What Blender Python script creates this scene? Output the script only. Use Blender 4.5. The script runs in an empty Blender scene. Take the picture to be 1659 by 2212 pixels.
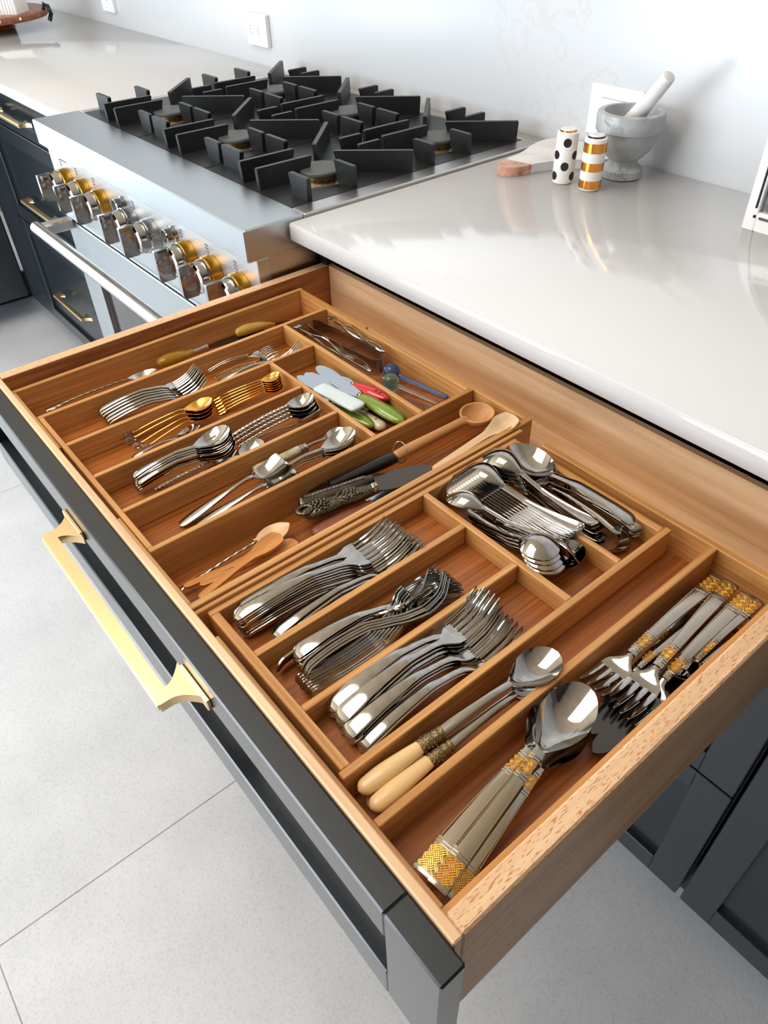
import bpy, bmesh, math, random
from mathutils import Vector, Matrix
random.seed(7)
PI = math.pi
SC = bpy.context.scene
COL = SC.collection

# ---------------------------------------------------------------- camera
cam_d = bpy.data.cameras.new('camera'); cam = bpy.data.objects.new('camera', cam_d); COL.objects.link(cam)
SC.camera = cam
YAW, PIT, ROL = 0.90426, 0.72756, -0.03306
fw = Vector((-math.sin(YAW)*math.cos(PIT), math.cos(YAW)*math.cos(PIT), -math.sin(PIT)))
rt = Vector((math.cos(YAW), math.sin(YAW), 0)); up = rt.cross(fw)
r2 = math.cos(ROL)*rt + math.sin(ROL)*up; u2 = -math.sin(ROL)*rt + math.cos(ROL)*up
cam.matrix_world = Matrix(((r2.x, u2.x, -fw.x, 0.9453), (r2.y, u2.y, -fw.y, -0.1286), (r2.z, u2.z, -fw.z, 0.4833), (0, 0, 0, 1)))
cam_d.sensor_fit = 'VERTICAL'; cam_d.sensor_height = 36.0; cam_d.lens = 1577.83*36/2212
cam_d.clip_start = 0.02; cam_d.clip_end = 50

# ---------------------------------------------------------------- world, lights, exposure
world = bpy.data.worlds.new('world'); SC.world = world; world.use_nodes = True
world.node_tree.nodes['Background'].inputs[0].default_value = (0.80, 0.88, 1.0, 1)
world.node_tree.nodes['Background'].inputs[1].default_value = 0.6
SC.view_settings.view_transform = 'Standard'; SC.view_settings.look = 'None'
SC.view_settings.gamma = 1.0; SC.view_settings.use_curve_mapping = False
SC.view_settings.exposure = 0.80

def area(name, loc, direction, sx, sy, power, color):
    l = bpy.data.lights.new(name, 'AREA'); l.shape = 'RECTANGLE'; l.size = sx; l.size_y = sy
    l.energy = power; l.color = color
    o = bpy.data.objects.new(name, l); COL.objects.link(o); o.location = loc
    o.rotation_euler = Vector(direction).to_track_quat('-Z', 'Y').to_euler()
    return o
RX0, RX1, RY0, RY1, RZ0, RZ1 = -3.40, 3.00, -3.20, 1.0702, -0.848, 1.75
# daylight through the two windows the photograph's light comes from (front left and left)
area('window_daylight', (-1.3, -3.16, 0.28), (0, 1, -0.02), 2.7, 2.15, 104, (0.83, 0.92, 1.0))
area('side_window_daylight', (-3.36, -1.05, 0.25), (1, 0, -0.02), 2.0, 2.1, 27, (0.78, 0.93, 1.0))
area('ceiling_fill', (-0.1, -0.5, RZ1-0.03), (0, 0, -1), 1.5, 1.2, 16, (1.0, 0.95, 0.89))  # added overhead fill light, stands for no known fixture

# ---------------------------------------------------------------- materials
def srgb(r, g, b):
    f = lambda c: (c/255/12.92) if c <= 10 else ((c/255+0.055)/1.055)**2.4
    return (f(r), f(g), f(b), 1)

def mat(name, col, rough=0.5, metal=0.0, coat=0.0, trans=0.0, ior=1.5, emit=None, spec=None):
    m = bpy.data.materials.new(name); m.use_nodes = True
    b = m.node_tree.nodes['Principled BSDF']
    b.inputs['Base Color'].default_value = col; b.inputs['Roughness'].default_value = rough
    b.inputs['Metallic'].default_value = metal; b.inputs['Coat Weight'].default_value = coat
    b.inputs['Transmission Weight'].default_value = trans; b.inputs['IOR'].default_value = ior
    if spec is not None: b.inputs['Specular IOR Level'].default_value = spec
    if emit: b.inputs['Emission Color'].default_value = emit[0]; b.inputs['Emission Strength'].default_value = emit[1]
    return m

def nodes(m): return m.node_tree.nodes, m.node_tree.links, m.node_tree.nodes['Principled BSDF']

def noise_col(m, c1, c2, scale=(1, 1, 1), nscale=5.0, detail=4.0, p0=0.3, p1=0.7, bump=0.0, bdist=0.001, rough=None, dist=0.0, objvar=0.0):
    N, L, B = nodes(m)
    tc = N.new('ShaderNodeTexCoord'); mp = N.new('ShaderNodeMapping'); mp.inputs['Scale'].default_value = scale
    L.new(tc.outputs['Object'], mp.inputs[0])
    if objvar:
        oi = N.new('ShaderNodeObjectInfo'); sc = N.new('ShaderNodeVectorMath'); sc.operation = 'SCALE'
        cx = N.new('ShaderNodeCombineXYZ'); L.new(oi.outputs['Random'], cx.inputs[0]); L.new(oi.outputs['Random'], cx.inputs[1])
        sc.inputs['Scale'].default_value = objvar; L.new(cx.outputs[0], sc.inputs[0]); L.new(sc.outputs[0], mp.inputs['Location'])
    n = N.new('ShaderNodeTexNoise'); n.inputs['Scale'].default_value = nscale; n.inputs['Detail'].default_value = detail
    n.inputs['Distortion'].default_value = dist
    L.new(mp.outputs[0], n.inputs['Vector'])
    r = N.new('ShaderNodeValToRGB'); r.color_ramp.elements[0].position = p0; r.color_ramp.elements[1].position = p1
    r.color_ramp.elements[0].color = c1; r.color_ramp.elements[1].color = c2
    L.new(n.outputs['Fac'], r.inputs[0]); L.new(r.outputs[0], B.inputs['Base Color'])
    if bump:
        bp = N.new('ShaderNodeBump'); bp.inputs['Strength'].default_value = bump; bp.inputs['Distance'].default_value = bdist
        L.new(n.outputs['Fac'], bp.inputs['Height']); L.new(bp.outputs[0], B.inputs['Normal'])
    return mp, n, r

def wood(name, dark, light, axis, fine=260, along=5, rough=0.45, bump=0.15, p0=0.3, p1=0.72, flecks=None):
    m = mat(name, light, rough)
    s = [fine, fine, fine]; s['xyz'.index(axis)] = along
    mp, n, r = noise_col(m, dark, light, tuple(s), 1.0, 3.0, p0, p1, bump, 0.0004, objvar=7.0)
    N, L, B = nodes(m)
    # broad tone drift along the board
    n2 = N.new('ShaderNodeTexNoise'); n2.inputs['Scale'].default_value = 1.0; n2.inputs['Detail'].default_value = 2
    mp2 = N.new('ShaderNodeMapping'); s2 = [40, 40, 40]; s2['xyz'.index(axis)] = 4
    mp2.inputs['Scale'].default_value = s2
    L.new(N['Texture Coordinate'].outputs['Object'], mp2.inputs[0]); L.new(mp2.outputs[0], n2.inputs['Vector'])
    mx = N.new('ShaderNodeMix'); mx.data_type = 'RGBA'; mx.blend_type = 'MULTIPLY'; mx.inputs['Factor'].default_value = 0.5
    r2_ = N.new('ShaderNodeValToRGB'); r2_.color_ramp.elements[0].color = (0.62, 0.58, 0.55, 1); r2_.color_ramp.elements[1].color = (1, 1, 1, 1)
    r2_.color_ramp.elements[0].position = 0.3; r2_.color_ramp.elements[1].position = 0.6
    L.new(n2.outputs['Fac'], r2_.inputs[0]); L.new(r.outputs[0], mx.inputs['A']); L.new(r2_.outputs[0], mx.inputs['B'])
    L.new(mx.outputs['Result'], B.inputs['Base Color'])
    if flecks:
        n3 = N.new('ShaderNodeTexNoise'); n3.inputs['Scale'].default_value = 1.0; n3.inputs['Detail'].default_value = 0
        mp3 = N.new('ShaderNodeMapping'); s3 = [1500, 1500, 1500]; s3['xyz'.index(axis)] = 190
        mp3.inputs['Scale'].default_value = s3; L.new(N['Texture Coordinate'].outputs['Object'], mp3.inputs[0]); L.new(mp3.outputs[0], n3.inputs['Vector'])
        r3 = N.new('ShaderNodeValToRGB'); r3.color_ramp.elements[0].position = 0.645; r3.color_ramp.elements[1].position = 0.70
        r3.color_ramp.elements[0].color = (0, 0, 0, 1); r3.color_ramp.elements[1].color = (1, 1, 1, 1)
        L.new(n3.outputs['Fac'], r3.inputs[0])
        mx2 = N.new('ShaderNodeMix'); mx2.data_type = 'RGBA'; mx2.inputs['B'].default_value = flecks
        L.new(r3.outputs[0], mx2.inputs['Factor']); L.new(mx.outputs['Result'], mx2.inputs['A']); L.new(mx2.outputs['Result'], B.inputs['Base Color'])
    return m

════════

### Exercise directions
Find the lines containing "scene" and pull them out.

### Answer to this problem
What Blender Python script creates this scene? Output the script only. Use Blender 4.5. The script runs in an empty Blender scene. Take the picture to be 1659 by 2212 pixels.
SC = bpy.context.scene